- _The request_
Scan the data for "pixels" and copy the lines it appears in.

[START Dataset section]

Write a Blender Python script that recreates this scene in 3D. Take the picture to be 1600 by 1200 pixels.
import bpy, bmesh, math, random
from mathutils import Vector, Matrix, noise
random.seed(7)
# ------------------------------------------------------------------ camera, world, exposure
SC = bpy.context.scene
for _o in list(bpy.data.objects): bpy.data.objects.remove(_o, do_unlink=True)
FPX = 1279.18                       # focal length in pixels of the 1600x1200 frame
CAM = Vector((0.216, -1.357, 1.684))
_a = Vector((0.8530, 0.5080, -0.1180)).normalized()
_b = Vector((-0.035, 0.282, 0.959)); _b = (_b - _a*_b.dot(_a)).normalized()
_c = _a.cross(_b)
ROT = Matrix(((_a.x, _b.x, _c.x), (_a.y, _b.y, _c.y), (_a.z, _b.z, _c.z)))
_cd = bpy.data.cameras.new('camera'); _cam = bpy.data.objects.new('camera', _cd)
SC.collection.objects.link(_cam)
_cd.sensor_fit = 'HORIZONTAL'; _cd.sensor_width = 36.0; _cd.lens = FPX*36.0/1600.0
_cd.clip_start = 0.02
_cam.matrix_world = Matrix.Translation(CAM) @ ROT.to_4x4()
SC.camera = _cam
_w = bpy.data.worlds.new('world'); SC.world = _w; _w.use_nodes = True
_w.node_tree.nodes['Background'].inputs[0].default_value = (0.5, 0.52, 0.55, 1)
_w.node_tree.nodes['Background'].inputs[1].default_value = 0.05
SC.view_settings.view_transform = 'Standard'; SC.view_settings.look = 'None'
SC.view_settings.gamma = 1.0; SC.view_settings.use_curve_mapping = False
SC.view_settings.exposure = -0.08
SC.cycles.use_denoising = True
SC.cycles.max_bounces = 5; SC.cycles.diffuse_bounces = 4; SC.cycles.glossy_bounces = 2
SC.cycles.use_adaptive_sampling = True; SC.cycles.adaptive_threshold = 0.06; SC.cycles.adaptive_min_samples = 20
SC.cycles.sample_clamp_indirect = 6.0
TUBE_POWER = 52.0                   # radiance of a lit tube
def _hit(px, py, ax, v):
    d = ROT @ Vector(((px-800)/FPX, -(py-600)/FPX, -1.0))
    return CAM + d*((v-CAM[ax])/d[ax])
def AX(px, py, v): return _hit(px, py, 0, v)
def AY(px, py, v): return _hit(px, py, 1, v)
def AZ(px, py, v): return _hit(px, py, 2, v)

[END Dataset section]

- _The output_
Write a Blender Python script that recreates this scene in 3D. Take the picture to be 1600 by 1200 pixels.
FPX = 1279.18                       # focal length in pixels of the 1600x1200 frame